→ Directions for this task
Print verbatim the opening line of the material and every subsequent line through the one containing "o = m.build('garden_hose', 'hose_green');".
########################################
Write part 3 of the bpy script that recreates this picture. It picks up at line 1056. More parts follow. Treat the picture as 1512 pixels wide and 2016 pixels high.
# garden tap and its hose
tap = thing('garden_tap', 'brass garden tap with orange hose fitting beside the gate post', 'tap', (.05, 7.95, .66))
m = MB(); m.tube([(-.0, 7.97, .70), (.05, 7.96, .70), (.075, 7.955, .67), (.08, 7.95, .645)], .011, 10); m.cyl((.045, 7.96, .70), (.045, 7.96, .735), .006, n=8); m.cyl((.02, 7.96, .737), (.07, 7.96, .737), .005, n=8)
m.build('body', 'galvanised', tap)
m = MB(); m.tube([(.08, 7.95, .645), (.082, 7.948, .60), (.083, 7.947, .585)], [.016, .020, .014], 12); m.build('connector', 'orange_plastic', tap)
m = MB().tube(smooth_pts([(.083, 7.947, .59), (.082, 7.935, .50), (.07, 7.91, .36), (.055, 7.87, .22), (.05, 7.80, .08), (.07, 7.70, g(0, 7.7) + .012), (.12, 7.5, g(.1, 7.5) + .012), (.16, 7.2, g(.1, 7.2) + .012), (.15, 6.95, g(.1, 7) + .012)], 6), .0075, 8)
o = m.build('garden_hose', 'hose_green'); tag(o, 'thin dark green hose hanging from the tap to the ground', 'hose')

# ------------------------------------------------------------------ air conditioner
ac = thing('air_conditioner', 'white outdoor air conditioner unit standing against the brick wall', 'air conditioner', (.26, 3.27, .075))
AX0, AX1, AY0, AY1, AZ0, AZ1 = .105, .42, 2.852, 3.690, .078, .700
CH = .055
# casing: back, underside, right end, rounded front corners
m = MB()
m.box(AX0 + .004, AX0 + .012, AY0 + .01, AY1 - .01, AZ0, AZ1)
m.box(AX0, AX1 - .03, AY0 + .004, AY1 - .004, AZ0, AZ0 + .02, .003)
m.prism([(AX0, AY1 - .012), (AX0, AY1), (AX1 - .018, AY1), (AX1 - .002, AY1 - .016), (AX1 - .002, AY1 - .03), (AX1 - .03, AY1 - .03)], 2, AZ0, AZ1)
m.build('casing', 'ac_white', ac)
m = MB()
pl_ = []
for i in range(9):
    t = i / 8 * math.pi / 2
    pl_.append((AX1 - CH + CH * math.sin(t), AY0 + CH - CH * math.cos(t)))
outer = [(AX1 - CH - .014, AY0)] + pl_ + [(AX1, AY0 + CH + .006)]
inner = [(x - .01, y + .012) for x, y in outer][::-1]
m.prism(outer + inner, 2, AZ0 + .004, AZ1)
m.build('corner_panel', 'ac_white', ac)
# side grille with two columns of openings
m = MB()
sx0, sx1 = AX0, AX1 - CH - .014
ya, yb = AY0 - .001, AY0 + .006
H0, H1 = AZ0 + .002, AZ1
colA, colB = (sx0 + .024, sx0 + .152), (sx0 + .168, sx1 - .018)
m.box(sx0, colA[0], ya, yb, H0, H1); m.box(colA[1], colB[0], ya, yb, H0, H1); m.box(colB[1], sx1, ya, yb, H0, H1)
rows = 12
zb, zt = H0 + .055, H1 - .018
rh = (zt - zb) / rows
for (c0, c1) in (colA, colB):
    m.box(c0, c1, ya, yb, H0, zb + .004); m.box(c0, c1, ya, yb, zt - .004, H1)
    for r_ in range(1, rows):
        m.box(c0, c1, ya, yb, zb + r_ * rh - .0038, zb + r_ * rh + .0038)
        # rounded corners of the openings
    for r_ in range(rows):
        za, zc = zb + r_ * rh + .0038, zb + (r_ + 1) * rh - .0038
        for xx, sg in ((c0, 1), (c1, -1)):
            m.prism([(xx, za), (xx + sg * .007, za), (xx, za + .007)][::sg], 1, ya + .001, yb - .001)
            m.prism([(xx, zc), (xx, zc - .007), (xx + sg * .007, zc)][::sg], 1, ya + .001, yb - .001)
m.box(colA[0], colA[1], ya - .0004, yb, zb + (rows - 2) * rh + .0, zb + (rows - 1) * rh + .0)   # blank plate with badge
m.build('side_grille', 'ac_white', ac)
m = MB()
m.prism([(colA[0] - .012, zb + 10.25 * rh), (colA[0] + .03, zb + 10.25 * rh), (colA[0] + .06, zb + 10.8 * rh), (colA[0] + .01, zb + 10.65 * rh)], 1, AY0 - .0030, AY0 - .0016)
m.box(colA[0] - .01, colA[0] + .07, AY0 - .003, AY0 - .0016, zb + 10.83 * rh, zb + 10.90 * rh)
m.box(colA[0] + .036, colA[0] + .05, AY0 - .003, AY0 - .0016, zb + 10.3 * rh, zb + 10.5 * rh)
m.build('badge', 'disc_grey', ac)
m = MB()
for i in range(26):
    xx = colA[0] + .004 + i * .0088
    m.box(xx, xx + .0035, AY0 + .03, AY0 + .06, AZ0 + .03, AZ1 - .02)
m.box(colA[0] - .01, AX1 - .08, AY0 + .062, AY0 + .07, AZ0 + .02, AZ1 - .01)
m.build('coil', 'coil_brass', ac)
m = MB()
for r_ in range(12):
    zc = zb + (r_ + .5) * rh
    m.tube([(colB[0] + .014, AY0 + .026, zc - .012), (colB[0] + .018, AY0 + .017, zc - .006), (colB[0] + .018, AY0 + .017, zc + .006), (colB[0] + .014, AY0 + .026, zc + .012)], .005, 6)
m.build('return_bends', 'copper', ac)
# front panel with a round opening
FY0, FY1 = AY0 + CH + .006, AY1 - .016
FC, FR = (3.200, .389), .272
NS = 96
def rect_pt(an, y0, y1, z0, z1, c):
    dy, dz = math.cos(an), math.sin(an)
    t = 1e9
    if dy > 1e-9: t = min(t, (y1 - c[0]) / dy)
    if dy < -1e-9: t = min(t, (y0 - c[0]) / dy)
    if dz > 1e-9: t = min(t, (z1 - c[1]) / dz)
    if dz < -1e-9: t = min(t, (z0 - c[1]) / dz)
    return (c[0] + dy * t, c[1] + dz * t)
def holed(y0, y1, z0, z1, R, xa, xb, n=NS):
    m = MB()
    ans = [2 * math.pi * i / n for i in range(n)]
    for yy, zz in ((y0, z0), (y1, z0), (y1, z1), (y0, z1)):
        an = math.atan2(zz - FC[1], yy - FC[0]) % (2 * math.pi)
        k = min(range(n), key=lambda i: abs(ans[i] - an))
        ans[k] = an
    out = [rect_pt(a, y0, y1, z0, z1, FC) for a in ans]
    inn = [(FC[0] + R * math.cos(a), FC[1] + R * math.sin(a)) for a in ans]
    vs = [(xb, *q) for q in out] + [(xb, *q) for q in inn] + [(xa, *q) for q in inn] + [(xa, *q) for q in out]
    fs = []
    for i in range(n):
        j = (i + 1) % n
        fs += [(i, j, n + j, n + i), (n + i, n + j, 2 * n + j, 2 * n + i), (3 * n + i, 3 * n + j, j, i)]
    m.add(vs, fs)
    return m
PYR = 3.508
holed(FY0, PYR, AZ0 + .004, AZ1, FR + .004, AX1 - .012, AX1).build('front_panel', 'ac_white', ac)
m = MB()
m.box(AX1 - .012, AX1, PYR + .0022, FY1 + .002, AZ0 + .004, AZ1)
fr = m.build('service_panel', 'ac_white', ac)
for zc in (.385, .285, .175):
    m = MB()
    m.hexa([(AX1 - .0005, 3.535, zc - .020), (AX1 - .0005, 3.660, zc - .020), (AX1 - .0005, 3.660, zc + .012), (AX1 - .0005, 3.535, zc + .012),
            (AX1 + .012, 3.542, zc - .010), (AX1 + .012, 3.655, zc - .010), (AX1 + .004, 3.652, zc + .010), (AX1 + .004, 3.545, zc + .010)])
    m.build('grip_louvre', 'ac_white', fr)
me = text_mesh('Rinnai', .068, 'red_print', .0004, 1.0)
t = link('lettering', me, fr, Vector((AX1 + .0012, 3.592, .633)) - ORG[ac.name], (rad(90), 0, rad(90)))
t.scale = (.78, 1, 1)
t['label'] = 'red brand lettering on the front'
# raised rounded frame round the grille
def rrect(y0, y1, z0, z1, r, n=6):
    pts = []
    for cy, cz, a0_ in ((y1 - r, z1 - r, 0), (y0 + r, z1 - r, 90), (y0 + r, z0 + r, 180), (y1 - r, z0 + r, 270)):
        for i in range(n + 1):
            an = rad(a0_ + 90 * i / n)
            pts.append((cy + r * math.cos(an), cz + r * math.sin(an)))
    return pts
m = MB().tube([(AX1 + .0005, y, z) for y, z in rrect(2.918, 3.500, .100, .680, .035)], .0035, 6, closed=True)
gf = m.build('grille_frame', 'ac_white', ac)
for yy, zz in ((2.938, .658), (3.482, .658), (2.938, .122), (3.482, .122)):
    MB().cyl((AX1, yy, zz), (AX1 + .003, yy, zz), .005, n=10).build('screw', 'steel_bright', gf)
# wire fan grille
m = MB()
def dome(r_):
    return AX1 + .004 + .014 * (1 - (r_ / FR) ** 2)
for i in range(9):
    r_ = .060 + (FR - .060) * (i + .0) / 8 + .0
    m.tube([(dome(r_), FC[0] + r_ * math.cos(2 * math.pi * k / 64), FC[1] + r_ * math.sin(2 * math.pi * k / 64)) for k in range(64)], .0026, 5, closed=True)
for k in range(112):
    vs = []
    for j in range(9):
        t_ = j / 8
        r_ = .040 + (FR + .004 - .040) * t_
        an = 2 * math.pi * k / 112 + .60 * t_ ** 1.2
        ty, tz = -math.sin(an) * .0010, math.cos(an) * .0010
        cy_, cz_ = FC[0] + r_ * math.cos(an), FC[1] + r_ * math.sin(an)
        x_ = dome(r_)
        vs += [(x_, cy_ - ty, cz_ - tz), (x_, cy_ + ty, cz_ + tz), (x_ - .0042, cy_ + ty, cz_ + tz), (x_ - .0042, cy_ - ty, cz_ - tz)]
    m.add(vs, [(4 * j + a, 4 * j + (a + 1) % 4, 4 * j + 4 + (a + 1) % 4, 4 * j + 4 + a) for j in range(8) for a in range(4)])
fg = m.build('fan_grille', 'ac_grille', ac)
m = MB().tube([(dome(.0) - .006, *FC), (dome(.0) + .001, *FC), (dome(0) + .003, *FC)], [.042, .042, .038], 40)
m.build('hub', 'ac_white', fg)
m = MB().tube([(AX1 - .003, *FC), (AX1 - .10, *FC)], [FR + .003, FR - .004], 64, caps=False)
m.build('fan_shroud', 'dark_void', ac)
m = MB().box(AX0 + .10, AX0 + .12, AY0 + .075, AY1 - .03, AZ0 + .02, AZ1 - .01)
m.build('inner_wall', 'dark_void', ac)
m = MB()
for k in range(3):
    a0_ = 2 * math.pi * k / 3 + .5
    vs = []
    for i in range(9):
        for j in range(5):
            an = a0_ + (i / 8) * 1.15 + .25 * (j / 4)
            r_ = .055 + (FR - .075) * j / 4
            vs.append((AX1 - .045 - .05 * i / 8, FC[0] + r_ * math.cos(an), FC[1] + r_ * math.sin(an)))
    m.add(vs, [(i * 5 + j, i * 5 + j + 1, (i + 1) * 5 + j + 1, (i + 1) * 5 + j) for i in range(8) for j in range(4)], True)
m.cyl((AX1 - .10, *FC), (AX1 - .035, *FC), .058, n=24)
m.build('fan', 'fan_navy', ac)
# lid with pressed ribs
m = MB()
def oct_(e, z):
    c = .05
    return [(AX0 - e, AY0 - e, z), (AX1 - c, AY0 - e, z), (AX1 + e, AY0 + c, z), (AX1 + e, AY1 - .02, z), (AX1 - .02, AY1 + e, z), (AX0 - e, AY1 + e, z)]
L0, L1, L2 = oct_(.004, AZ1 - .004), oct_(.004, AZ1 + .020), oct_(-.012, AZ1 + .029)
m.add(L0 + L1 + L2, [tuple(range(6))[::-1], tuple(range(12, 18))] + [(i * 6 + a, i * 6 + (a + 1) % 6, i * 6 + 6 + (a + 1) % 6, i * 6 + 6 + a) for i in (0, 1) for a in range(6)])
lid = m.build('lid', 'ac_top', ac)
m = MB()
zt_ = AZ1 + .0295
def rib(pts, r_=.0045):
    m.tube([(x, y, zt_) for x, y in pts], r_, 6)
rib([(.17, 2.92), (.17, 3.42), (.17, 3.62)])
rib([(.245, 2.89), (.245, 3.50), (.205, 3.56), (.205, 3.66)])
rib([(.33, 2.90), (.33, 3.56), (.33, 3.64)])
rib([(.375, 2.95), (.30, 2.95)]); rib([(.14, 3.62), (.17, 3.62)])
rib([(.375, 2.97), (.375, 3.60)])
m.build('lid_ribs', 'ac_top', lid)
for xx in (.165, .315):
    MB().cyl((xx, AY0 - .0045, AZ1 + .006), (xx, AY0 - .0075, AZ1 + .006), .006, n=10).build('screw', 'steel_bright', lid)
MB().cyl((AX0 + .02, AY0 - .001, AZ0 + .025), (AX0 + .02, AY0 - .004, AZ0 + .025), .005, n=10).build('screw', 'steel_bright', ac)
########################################
→ Written answer
Write part 3 of the bpy script that recreates this picture. It picks up at line 1056. More parts follow. Treat the picture as 1512 pixels wide and 2016 pixels high.
# garden tap and its hose
tap = thing('garden_tap', 'brass garden tap with orange hose fitting beside the gate post', 'tap', (.05, 7.95, .66))
m = MB(); m.tube([(-.0, 7.97, .70), (.05, 7.96, .70), (.075, 7.955, .67), (.08, 7.95, .645)], .011, 10); m.cyl((.045, 7.96, .70), (.045, 7.96, .735), .006, n=8); m.cyl((.02, 7.96, .737), (.07, 7.96, .737), .005, n=8)
m.build('body', 'galvanised', tap)
m = MB(); m.tube([(.08, 7.95, .645), (.082, 7.948, .60), (.083, 7.947, .585)], [.016, .020, .014], 12); m.build('connector', 'orange_plastic', tap)
m = MB().tube(smooth_pts([(.083, 7.947, .59), (.082, 7.935, .50), (.07, 7.91, .36), (.055, 7.87, .22), (.05, 7.80, .08), (.07, 7.70, g(0, 7.7) + .012), (.12, 7.5, g(.1, 7.5) + .012), (.16, 7.2, g(.1, 7.2) + .012), (.15, 6.95, g(.1, 7) + .012)], 6), .0075, 8)
o = m.build('garden_hose', 'hose_green'); tag(o, 'thin dark green hose hanging from the tap to the ground', 'hose')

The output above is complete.